W poniedziałek (30 maja) wylądowali u ujścia Wisły do Bałtyku. Jak wyglądał ostatni dzień wyprawy mówi Tomasz Rumiński, uczestnik wyprawy Vistula River 2016: - Dziś wcześnie rano poszliśmy w przestworza z nadzieją na długo oczekiwany widok ujścia Wisły i brzegu Bałtyku. Po wczorajszej nawałnicy nad Bydgoszczą mieliśmy mieszane uczucia. Jednak decyzja zapadła jednogłośnie. Lecimy! Znów trafiamy na okienko dobrej pogody między opadami i burzami. Wiatr w początkowym etapie był boczny od wschodu do miejscowości Nowe nad Wisłą. Tam lądowanie w przygodnym terenie. Ekipa lądowa dotarła na czas. Lądowanie w trudnych warunkach - było mało miejsca, dużo nieskoszonych łąk. Piloci wylądowali 500 m dalej od pojazdów, które nie mogły dojechać do miejsca, gdzie koła dotknęły ziemi.
Rumiński dodaje, że trzeba było szybko przenieść pojemniki z paliwem i osprzęt, żeby mogli jak najszybciej zatankować i kontynuować lot na północ. Po 20 min. byli już w powietrzu.
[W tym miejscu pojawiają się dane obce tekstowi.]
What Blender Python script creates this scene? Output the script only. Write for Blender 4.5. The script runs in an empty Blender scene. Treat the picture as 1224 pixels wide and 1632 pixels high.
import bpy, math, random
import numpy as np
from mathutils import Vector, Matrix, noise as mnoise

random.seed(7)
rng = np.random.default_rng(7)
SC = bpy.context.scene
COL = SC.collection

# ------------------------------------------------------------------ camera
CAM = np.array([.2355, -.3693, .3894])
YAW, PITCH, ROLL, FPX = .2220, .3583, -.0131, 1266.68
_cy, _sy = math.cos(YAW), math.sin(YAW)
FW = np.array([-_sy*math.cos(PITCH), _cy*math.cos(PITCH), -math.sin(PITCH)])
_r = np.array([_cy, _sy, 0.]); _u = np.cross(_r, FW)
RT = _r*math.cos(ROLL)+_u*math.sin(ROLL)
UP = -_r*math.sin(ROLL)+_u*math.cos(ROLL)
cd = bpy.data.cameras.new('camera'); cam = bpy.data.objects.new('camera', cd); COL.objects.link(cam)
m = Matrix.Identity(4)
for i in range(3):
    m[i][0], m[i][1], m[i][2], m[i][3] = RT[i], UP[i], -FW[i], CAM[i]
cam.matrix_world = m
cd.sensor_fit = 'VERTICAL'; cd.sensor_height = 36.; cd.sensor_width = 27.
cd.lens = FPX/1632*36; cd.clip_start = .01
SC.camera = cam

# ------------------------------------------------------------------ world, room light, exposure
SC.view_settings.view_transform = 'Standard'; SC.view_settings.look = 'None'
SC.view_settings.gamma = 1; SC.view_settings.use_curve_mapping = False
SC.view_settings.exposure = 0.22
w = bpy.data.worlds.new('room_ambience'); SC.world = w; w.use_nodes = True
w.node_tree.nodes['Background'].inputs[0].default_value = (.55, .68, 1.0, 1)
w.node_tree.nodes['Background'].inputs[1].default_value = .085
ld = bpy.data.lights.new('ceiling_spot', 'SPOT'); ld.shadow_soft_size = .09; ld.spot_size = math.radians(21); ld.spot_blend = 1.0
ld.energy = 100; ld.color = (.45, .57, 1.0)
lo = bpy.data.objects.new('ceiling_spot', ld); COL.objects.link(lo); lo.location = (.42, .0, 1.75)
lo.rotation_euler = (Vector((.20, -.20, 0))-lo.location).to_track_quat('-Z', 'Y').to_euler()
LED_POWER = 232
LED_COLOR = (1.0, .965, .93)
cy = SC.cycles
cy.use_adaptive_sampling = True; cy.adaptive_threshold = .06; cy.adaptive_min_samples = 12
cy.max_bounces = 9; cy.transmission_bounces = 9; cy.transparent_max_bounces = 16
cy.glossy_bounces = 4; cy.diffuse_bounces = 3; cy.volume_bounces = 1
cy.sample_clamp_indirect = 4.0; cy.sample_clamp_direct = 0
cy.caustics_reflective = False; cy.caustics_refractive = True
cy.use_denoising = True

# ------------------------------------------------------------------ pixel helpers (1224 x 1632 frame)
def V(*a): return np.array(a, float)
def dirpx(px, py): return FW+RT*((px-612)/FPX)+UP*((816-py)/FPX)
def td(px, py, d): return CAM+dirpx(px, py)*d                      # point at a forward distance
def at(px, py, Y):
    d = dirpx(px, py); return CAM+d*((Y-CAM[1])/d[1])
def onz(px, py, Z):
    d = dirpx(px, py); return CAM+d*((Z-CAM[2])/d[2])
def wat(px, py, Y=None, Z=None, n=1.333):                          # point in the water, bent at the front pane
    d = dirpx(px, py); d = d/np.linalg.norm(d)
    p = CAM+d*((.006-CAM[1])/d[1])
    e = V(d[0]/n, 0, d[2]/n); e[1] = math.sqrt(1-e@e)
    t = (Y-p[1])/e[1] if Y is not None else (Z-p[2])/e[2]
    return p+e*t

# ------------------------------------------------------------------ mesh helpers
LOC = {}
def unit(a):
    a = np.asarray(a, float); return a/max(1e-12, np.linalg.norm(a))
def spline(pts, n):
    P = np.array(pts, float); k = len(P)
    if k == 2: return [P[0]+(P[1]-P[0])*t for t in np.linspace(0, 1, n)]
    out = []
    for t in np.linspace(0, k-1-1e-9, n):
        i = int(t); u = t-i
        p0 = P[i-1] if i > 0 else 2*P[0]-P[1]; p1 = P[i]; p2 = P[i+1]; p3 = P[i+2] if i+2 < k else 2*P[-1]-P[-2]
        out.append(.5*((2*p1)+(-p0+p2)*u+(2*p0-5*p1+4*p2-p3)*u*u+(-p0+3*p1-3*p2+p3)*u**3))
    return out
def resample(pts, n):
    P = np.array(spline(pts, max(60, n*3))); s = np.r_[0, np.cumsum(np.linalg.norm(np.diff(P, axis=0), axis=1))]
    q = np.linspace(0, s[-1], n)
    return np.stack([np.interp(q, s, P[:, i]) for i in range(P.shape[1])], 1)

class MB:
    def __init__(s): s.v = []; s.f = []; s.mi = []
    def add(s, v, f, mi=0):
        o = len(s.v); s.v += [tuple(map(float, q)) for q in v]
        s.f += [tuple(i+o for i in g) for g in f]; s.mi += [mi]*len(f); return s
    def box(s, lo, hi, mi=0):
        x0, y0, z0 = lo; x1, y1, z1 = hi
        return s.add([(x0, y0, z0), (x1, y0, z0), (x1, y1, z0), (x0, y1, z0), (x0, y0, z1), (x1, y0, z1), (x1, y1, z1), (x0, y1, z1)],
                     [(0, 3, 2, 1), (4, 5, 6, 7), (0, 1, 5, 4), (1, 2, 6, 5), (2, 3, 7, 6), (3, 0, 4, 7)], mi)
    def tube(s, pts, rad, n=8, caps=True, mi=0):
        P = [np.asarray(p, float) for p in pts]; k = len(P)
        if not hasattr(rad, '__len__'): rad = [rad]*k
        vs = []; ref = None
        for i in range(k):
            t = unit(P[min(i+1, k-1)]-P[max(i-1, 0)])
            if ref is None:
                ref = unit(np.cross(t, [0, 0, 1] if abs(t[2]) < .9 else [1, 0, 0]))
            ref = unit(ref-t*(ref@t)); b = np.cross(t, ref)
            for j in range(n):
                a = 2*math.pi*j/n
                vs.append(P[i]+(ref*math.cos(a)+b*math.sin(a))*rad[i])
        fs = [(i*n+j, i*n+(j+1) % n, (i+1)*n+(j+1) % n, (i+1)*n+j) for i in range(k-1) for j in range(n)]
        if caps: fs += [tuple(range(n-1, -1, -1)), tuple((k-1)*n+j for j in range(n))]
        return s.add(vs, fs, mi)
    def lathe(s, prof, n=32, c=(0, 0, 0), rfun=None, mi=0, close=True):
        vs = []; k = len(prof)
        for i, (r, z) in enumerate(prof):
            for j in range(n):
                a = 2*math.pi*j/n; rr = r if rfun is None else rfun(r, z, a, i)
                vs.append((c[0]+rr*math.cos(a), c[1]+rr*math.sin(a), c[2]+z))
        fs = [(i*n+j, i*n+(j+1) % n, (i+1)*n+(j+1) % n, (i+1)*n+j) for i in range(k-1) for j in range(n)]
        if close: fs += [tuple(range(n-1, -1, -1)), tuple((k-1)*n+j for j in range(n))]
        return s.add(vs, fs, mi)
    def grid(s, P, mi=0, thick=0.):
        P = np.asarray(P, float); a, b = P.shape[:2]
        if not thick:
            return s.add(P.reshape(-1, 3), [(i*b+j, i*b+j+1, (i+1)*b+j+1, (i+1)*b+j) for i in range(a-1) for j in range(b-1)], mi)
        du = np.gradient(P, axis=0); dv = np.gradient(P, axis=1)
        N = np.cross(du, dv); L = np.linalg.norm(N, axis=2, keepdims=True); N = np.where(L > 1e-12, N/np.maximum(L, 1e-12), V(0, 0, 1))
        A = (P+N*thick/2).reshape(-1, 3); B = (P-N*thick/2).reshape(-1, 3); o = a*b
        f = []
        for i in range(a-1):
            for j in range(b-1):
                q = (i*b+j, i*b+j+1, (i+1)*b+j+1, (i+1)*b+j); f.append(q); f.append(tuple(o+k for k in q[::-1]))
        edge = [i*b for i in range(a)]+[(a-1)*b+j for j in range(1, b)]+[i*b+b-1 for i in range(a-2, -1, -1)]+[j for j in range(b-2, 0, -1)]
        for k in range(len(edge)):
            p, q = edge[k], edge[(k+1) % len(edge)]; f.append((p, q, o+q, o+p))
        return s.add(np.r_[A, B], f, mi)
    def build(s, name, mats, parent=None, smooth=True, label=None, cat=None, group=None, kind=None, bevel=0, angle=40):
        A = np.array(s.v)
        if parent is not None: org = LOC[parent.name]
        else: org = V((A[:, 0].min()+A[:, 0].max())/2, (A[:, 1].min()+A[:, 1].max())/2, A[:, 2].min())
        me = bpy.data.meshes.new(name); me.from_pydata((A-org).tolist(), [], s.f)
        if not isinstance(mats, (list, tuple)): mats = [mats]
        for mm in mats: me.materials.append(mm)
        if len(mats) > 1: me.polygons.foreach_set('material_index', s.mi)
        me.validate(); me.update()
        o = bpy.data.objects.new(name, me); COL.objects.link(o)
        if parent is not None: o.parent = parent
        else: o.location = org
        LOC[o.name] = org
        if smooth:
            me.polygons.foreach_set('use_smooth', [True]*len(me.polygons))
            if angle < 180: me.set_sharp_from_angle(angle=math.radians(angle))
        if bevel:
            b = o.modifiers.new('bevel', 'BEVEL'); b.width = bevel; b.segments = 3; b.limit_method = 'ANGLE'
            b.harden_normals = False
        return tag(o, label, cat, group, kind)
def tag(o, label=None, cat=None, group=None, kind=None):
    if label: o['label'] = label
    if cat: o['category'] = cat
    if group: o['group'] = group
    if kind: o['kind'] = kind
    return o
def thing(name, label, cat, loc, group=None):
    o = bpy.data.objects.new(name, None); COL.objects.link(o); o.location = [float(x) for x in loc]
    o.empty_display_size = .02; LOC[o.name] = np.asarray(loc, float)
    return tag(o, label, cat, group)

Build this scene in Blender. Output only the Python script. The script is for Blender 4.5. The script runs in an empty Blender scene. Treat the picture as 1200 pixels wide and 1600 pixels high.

W tym samy czasie wsparcie naziemne uzgadniało zgody na przelot. Otrzymali zgodę na planowane przejście korytem Wisły do jej ujścia.
Na trasie za Nowem dołączyli do nich koledzy z Gdańska (doszły dwie motoparalotnie). Do ujścia dotarli o 7.30 - 7.40. Tam przywitali ich lokalni paralotniarze.
Całą wyprawę planowali na 10 dni, w tym 30 godzin lotu. Udało się w 7 dni, a przeloty w sumie zajęły 19 godzin i 38 minut.